WHAT TO PRODUCE »
From the first line of the data down to and including the line with "forest floor with", copy everything exactly, leaving out pictures.

STORED DATA »
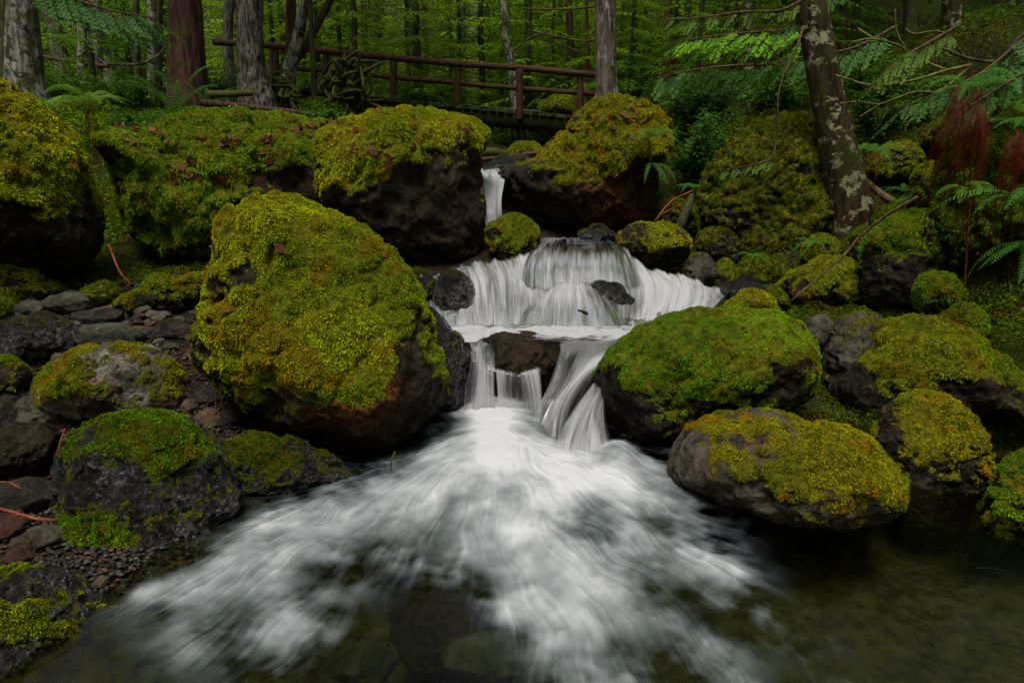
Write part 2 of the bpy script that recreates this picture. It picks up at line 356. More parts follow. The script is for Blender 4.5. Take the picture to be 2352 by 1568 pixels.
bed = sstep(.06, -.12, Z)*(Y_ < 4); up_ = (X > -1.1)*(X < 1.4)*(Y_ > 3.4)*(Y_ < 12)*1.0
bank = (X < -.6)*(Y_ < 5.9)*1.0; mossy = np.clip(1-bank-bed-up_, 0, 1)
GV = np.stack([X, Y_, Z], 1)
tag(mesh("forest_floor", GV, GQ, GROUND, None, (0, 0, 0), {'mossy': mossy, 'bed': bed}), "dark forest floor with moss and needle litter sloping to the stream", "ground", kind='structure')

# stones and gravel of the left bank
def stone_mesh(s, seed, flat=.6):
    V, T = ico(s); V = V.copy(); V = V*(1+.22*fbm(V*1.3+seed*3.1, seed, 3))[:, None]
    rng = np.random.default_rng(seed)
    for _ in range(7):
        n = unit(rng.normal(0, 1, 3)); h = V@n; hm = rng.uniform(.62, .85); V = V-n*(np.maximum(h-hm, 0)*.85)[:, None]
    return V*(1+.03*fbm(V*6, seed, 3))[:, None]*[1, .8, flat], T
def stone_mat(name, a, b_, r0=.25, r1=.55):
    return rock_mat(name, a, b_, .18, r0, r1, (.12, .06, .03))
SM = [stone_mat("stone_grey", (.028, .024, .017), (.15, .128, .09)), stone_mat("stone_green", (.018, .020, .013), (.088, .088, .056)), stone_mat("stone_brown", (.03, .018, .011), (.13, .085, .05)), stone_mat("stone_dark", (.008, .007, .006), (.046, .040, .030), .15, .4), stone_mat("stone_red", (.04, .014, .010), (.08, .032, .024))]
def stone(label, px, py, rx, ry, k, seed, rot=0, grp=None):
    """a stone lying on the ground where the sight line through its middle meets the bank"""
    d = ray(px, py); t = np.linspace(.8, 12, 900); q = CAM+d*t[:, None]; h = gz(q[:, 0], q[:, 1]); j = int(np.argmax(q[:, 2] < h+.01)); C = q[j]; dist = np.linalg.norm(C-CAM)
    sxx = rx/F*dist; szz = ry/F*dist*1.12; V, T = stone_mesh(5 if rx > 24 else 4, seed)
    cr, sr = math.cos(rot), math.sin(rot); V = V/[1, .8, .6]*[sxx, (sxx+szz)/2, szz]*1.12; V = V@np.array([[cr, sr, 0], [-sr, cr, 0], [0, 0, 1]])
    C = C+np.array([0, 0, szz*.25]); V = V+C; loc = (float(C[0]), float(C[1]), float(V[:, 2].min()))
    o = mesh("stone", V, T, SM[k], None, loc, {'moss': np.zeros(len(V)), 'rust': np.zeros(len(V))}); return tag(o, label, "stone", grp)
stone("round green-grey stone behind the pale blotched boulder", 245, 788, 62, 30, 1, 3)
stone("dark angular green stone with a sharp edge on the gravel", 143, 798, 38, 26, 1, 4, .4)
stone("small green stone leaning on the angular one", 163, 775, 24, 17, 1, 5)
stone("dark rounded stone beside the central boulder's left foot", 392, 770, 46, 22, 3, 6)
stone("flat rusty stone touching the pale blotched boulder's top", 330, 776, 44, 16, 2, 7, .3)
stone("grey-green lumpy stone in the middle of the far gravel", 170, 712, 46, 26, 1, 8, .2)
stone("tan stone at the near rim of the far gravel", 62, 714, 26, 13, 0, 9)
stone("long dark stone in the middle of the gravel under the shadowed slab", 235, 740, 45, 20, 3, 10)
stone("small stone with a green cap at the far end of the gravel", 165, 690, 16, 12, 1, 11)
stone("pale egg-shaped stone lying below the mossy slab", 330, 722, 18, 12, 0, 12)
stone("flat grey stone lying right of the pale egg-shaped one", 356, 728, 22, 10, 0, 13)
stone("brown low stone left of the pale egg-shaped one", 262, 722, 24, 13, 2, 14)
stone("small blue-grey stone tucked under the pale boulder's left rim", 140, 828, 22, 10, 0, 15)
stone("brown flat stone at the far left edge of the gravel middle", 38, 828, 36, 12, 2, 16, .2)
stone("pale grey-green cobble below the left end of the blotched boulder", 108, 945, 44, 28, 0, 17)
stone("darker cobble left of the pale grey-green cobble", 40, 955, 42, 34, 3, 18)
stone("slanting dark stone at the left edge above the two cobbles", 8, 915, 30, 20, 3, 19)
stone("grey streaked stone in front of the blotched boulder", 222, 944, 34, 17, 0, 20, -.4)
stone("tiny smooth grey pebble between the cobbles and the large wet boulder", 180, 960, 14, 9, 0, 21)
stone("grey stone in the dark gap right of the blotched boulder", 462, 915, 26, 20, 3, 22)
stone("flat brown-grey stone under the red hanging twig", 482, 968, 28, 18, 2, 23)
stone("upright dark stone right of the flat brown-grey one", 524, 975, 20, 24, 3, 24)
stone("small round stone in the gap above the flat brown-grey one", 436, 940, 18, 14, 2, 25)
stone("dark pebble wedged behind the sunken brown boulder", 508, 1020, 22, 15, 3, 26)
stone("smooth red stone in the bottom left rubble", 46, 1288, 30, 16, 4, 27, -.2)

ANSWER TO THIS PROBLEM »
Write part 2 of the bpy script that recreates this picture. It picks up at line 356. More parts follow. The script is for Blender 4.5. Take the picture to be 2352 by 1568 pixels.
bed = sstep(.06, -.12, Z)*(Y_ < 4); up_ = (X > -1.1)*(X < 1.4)*(Y_ > 3.4)*(Y_ < 12)*1.0
bank = (X < -.6)*(Y_ < 5.9)*1.0; mossy = np.clip(1-bank-bed-up_, 0, 1)
GV = np.stack([X, Y_, Z], 1)
tag(mesh("forest_floor", GV, GQ, GROUND, None, (0, 0, 0), {'mossy': mossy, 'bed': bed}), "dark forest floor with moss and needle litter sloping to the stream", "ground", kind='structure')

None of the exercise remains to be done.